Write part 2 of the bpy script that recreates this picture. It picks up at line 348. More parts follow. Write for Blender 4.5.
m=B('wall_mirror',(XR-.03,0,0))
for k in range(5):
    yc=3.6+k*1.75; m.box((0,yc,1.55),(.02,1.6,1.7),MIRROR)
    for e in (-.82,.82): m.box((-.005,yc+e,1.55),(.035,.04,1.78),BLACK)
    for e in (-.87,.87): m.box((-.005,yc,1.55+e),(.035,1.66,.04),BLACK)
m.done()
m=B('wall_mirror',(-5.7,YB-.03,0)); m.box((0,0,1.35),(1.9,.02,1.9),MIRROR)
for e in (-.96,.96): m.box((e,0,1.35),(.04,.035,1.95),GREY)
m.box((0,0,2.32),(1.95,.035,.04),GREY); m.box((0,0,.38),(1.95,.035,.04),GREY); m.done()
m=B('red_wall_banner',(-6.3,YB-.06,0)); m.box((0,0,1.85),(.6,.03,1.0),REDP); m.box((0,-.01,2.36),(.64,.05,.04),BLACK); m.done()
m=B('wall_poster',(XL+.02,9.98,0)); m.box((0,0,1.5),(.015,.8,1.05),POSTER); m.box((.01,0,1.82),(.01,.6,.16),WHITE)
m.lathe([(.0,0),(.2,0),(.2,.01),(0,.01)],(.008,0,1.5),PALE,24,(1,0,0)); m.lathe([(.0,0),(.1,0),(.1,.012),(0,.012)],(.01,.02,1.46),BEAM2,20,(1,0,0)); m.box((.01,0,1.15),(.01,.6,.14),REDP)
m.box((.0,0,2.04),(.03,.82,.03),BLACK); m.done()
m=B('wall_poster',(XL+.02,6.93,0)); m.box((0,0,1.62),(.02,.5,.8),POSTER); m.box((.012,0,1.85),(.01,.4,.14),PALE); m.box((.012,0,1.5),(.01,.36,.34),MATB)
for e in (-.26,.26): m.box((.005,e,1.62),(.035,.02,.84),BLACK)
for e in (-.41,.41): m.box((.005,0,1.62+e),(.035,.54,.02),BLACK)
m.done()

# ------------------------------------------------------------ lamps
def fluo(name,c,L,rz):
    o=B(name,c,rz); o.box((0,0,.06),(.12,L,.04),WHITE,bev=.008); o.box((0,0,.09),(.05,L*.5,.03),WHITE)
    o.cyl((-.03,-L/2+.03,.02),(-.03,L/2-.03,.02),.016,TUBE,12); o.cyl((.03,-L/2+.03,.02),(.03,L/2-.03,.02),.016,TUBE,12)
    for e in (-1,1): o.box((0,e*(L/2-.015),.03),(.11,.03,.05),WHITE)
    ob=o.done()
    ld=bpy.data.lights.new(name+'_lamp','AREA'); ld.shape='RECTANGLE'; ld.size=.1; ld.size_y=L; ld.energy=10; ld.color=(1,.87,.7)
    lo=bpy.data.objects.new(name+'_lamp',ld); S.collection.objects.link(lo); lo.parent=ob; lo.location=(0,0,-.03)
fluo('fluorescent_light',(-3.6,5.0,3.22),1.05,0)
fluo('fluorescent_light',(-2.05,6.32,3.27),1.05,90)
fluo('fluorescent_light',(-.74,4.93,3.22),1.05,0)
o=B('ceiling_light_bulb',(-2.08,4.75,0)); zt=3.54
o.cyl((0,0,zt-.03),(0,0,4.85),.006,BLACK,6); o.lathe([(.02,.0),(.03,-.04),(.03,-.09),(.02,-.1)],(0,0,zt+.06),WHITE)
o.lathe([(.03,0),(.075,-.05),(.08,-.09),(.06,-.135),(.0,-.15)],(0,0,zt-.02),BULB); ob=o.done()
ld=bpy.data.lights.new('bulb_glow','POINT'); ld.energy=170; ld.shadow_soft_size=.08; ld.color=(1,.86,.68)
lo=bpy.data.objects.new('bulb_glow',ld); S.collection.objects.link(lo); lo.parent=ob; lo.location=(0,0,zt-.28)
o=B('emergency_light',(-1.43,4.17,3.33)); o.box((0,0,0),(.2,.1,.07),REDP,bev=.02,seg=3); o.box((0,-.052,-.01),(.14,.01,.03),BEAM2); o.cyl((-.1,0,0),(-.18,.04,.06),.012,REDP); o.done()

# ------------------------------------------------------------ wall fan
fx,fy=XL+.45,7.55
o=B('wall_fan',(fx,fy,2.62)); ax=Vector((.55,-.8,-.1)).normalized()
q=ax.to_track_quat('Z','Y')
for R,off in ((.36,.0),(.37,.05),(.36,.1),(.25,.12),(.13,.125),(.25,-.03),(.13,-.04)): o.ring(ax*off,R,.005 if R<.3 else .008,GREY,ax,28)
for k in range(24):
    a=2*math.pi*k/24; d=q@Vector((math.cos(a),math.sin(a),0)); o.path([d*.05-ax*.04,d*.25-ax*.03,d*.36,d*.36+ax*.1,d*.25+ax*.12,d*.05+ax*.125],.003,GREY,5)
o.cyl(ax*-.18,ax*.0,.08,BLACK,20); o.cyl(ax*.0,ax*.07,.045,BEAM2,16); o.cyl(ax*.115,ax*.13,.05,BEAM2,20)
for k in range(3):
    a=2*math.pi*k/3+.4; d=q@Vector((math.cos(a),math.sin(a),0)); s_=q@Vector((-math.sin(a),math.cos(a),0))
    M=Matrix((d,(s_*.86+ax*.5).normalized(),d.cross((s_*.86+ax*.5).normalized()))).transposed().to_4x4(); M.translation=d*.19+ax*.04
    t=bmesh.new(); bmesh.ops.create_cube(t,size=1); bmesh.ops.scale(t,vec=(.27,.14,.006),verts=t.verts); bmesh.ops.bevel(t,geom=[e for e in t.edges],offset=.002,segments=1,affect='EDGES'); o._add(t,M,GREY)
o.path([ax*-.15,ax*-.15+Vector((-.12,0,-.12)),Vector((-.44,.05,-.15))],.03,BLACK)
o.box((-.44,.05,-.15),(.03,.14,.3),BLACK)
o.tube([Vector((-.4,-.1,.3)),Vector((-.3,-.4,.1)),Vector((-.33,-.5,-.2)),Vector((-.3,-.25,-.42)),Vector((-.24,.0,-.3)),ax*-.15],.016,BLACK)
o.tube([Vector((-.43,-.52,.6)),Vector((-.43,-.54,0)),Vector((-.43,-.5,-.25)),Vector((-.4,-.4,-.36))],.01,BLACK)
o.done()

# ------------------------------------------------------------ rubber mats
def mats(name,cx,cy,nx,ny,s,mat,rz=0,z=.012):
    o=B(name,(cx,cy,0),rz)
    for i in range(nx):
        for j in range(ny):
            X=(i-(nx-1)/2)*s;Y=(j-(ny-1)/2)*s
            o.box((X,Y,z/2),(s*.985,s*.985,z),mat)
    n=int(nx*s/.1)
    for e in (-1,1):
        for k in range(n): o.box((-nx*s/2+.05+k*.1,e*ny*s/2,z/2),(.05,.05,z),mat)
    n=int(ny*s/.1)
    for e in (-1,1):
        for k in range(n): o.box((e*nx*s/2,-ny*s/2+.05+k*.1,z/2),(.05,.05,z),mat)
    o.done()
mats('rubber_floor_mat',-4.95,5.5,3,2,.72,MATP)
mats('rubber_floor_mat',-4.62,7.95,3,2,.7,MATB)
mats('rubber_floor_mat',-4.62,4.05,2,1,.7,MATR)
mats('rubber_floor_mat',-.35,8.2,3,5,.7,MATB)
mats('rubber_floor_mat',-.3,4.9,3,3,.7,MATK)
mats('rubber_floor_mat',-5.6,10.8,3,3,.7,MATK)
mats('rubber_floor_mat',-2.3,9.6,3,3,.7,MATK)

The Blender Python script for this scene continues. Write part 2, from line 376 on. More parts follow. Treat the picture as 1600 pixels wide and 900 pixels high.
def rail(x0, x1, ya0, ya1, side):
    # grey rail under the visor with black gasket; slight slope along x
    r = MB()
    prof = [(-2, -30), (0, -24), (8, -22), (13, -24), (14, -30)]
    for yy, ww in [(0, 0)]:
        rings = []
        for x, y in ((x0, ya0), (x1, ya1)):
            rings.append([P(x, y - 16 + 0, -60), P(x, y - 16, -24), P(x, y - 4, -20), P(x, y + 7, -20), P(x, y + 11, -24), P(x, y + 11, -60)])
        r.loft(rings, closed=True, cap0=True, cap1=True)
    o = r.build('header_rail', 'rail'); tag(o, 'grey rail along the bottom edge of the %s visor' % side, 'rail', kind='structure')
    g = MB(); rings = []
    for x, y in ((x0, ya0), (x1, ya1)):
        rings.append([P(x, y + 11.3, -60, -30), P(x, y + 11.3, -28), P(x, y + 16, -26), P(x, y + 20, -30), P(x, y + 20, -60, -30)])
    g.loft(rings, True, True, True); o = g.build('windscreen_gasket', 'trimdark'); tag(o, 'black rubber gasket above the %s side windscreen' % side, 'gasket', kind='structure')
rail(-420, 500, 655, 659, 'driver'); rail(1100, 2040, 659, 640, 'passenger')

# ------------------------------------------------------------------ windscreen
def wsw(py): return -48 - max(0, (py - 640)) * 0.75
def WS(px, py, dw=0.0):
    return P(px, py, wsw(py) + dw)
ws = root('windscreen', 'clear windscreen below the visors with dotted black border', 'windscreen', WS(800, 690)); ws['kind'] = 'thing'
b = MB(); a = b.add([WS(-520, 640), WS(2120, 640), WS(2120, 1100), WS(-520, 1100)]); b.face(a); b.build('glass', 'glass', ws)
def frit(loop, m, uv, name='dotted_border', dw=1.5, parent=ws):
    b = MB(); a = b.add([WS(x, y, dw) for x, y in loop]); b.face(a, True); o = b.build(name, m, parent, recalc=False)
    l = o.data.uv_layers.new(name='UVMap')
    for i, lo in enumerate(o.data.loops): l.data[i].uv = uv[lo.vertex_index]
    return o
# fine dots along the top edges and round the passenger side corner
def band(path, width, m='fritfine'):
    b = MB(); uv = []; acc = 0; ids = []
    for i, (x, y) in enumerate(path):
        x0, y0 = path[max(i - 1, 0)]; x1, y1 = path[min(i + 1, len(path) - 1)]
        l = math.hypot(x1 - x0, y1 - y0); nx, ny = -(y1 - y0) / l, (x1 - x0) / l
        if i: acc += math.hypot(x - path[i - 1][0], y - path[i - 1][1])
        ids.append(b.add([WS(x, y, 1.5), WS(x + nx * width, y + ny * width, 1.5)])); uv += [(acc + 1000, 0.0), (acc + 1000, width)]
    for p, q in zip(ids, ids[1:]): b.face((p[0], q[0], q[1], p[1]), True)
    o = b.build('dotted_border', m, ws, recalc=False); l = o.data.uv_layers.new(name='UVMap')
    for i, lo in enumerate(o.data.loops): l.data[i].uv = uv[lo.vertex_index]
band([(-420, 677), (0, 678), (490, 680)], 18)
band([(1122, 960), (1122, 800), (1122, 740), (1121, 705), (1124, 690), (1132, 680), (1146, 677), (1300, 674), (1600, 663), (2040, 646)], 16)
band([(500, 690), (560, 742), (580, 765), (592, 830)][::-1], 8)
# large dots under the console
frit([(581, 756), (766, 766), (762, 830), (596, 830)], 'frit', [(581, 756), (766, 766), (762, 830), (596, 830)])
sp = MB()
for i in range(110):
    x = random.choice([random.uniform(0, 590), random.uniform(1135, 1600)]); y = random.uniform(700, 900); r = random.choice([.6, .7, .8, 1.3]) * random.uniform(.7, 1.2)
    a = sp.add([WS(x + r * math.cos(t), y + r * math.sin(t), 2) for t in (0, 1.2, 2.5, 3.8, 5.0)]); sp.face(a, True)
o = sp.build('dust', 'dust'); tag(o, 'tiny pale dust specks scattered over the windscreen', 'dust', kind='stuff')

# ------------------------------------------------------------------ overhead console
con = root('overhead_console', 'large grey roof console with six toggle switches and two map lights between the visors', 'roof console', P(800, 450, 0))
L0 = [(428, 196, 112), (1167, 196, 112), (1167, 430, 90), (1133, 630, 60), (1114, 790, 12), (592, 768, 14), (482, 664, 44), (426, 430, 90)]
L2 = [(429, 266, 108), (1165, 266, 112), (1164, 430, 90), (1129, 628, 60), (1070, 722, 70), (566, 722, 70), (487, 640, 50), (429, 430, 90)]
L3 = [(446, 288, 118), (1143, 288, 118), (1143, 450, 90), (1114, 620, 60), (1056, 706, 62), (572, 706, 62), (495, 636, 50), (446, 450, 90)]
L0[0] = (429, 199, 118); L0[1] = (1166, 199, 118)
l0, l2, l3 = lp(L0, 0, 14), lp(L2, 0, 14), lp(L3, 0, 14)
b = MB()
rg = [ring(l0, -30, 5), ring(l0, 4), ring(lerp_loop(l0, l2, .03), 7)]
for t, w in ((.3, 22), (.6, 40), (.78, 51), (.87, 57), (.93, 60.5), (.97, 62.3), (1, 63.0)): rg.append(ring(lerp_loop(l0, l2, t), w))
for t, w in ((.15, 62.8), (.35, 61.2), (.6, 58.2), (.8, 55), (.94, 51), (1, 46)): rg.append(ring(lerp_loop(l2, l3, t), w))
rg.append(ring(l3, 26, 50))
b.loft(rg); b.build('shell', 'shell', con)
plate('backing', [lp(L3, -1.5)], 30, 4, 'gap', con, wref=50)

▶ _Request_
Within the material above, find the lines that contain the word "script"; copy them.

▶ _The completed task_
Write part 2 of the bpy script that recreates this picture. It picks up at line 348. More parts follow. Write for Blender 4.5.
The Blender Python script for this scene continues. Write part 2, from line 376 on. More parts follow. Treat the picture as 1600 pixels wide and 900 pixels high.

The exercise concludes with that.